Task to carry out:
The listing beneath should be written out in full, exactly as shown.

Dataset content:
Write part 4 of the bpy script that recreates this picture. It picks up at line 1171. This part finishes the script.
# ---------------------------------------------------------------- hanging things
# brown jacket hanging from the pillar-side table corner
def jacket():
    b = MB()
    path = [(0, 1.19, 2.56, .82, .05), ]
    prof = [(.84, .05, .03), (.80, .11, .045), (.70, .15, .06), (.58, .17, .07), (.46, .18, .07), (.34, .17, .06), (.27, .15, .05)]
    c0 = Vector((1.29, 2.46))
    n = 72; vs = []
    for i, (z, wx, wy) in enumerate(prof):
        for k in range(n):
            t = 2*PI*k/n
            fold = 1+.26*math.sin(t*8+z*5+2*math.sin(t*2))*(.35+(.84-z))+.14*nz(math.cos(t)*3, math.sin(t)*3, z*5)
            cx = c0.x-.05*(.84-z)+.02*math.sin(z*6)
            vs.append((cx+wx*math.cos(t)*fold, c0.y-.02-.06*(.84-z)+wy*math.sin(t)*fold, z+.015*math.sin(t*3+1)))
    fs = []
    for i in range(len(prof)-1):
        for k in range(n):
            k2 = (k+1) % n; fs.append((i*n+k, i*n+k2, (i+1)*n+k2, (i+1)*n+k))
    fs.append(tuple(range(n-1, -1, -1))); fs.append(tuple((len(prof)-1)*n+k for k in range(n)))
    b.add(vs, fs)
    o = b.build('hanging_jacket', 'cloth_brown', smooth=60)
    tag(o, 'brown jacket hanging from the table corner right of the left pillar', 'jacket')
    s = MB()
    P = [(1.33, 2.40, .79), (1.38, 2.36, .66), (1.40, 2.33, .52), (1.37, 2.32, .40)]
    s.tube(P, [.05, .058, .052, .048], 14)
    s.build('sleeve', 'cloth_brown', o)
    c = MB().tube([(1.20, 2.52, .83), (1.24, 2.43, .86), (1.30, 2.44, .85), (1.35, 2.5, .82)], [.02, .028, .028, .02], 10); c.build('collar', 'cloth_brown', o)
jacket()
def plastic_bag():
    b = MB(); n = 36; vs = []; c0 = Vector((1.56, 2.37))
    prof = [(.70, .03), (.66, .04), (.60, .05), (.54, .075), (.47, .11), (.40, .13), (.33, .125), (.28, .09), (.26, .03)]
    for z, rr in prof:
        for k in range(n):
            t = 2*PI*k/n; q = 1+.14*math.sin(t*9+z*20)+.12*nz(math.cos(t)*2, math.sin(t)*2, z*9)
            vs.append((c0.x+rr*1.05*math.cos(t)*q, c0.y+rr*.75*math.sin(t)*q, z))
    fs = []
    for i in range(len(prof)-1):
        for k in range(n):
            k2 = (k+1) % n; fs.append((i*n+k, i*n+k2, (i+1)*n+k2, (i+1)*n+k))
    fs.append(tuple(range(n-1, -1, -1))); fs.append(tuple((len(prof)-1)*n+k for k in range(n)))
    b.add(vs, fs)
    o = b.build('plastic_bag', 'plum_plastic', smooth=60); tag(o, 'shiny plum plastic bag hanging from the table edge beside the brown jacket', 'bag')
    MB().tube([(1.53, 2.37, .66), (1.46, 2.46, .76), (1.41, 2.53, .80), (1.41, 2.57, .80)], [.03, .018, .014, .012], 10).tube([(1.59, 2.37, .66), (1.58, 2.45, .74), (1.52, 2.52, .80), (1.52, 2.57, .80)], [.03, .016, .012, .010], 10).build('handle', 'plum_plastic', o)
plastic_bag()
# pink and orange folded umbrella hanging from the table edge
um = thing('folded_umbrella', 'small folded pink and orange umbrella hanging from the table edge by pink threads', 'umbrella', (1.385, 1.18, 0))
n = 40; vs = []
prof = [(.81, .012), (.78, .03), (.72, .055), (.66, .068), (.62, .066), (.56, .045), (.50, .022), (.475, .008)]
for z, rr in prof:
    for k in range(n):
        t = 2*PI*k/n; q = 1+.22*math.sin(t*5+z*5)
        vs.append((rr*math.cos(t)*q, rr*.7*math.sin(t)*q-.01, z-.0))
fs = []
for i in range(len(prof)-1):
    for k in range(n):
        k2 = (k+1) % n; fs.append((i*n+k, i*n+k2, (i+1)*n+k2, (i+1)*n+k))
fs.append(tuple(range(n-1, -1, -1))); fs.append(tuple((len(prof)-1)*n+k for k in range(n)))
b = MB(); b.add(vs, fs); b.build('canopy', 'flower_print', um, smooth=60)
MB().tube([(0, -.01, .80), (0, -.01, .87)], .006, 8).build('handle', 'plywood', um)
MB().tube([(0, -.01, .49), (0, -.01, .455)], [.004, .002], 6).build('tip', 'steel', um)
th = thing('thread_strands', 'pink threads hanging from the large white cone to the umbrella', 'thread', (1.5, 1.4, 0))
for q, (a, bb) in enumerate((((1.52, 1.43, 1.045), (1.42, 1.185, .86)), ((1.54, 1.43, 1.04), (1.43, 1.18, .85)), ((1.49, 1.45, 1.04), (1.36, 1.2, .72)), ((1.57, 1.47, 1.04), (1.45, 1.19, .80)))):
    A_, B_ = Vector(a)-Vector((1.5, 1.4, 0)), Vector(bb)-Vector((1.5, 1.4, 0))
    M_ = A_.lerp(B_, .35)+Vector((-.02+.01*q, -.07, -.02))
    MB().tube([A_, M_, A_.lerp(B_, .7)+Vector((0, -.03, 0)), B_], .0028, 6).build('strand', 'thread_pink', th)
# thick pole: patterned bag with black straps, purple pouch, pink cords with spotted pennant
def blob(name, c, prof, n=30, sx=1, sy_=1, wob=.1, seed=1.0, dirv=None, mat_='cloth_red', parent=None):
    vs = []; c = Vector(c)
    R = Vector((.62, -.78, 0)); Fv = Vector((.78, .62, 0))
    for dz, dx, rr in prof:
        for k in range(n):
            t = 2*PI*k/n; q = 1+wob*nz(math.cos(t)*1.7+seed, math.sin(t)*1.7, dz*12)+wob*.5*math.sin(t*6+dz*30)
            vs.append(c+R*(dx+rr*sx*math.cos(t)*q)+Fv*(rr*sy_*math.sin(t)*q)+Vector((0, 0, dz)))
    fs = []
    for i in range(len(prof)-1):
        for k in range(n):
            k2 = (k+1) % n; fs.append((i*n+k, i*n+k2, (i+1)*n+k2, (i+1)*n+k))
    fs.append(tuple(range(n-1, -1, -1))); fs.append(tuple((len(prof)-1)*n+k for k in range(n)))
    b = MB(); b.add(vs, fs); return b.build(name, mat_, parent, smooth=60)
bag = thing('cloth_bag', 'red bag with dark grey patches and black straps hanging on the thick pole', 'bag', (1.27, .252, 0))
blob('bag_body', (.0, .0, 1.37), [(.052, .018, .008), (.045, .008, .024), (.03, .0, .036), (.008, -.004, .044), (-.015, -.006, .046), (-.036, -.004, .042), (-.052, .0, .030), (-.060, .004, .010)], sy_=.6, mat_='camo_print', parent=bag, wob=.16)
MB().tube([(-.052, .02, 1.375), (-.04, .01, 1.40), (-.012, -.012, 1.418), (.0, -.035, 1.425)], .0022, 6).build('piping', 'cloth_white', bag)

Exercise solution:
Write part 4 of the bpy script that recreates this picture. It picks up at line 1171. This part finishes the script.
# ---------------------------------------------------------------- hanging things
# brown jacket hanging from the pillar-side table corner
def jacket():
    b = MB()
    path = [(0, 1.19, 2.56, .82, .05), ]
    prof = [(.84, .05, .03), (.80, .11, .045), (.70, .15, .06), (.58, .17, .07), (.46, .18, .07), (.34, .17, .06), (.27, .15, .05)]
    c0 = Vector((1.29, 2.46))
    n = 72; vs = []
    for i, (z, wx, wy) in enumerate(prof):
        for k in range(n):
            t = 2*PI*k/n
            fold = 1+.26*math.sin(t*8+z*5+2*math.sin(t*2))*(.35+(.84-z))+.14*nz(math.cos(t)*3, math.sin(t)*3, z*5)
            cx = c0.x-.05*(.84-z)+.02*math.sin(z*6)
            vs.append((cx+wx*math.cos(t)*fold, c0.y-.02-.06*(.84-z)+wy*math.sin(t)*fold, z+.015*math.sin(t*3+1)))
    fs = []
    for i in range(len(prof)-1):
        for k in range(n):
            k2 = (k+1) % n; fs.append((i*n+k, i*n+k2, (i+1)*n+k2, (i+1)*n+k))
    fs.append(tuple(range(n-1, -1, -1))); fs.append(tuple((len(prof)-1)*n+k for k in range(n)))
    b.add(vs, fs)
    o = b.build('hanging_jacket', 'cloth_brown', smooth=60)
    tag(o, 'brown jacket hanging from the table corner right of the left pillar', 'jacket')
    s = MB()
    P = [(1.33, 2.40, .79), (1.38, 2.36, .66), (1.40, 2.33, .52), (1.37, 2.32, .40)]
    s.tube(P, [.05, .058, .052, .048], 14)
    s.build('sleeve', 'cloth_brown', o)
    c = MB().tube([(1.20, 2.52, .83), (1.24, 2.43, .86), (1.30, 2.44, .85), (1.35, 2.5, .82)], [.02, .028, .028, .02], 10); c.build('collar', 'cloth_brown', o)
jacket()
def plastic_bag():
    b = MB(); n = 36; vs = []; c0 = Vector((1.56, 2.37))
    prof = [(.70, .03), (.66, .04), (.60, .05), (.54, .075), (.47, .11), (.40, .13), (.33, .125), (.28, .09), (.26, .03)]
    for z, rr in prof:
        for k in range(n):
            t = 2*PI*k/n; q = 1+.14*math.sin(t*9+z*20)+.12*nz(math.cos(t)*2, math.sin(t)*2, z*9)
            vs.append((c0.x+rr*1.05*math.cos(t)*q, c0.y+rr*.75*math.sin(t)*q, z))
    fs = []
    for i in range(len(prof)-1):
        for k in range(n):
            k2 = (k+1) % n; fs.append((i*n+k, i*n+k2, (i+1)*n+k2, (i+1)*n+k))
    fs.append(tuple(range(n-1, -1, -1))); fs.append(tuple((len(prof)-1)*n+k for k in range(n)))
    b.add(vs, fs)
    o = b.build('plastic_bag', 'plum_plastic', smooth=60); tag(o, 'shiny plum plastic bag hanging from the table edge beside the brown jacket', 'bag')
    MB().tube([(1.53, 2.37, .66), (1.46, 2.46, .76), (1.41, 2.53, .80), (1.41, 2.57, .80)], [.03, .018, .014, .012], 10).tube([(1.59, 2.37, .66), (1.58, 2.45, .74), (1.52, 2.52, .80), (1.52, 2.57, .80)], [.03, .016, .012, .010], 10).build('handle', 'plum_plastic', o)
plastic_bag()
# pink and orange folded umbrella hanging from the table edge
um = thing('folded_umbrella', 'small folded pink and orange umbrella hanging from the table edge by pink threads', 'umbrella', (1.385, 1.18, 0))
n = 40; vs = []
prof = [(.81, .012), (.78, .03), (.72, .055), (.66, .068), (.62, .066), (.56, .045), (.50, .022), (.475, .008)]
for z, rr in prof:
    for k in range(n):
        t = 2*PI*k/n; q = 1+.22*math.sin(t*5+z*5)
        vs.append((rr*math.cos(t)*q, rr*.7*math.sin(t)*q-.01, z-.0))
fs = []
for i in range(len(prof)-1):
    for k in range(n):
        k2 = (k+1) % n; fs.append((i*n+k, i*n+k2, (i+1)*n+k2, (i+1)*n+k))
fs.append(tuple(range(n-1, -1, -1))); fs.append(tuple((len(prof)-1)*n+k for k in range(n)))
b = MB(); b.add(vs, fs); b.build('canopy', 'flower_print', um, smooth=60)
MB().tube([(0, -.01, .80), (0, -.01, .87)], .006, 8).build('handle', 'plywood', um)
MB().tube([(0, -.01, .49), (0, -.01, .455)], [.004, .002], 6).build('tip', 'steel', um)
th = thing('thread_strands', 'pink threads hanging from the large white cone to the umbrella', 'thread', (1.5, 1.4, 0))
for q, (a, bb) in enumerate((((1.52, 1.43, 1.045), (1.42, 1.185, .86)), ((1.54, 1.43, 1.04), (1.43, 1.18, .85)), ((1.49, 1.45, 1.04), (1.36, 1.2, .72)), ((1.57, 1.47, 1.04), (1.45, 1.19, .80)))):
    A_, B_ = Vector(a)-Vector((1.5, 1.4, 0)), Vector(bb)-Vector((1.5, 1.4, 0))
    M_ = A_.lerp(B_, .35)+Vector((-.02+.01*q, -.07, -.02))
    MB().tube([A_, M_, A_.lerp(B_, .7)+Vector((0, -.03, 0)), B_], .0028, 6).build('strand', 'thread_pink', th)
# thick pole: patterned bag with black straps, purple pouch, pink cords with spotted pennant
def blob(name, c, prof, n=30, sx=1, sy_=1, wob=.1, seed=1.0, dirv=None, mat_='cloth_red', parent=None):
    vs = []; c = Vector(c)
    R = Vector((.62, -.78, 0)); Fv = Vector((.78, .62, 0))
    for dz, dx, rr in prof:
        for k in range(n):
            t = 2*PI*k/n; q = 1+wob*nz(math.cos(t)*1.7+seed, math.sin(t)*1.7, dz*12)+wob*.5*math.sin(t*6+dz*30)
            vs.append(c+R*(dx+rr*sx*math.cos(t)*q)+Fv*(rr*sy_*math.sin(t)*q)+Vector((0, 0, dz)))
    fs = []
    for i in range(len(prof)-1):
        for k in range(n):
            k2 = (k+1) % n; fs.append((i*n+k, i*n+k2, (i+1)*n+k2, (i+1)*n+k))
    fs.append(tuple(range(n-1, -1, -1))); fs.append(tuple((len(prof)-1)*n+k for k in range(n)))
    b = MB(); b.add(vs, fs); return b.build(name, mat_, parent, smooth=60)
bag = thing('cloth_bag', 'red bag with dark grey patches and black straps hanging on the thick pole', 'bag', (1.27, .252, 0))
blob('bag_body', (.0, .0, 1.37), [(.052, .018, .008), (.045, .008, .024), (.03, .0, .036), (.008, -.004, .044), (-.015, -.006, .046), (-.036, -.004, .042), (-.052, .0, .030), (-.060, .004, .010)], sy_=.6, mat_='camo_print', parent=bag, wob=.16)
MB().tube([(-.052, .02, 1.375), (-.04, .01, 1.40), (-.012, -.012, 1.418), (.0, -.035, 1.425)], .0022, 6).build('piping', 'cloth_white', bag)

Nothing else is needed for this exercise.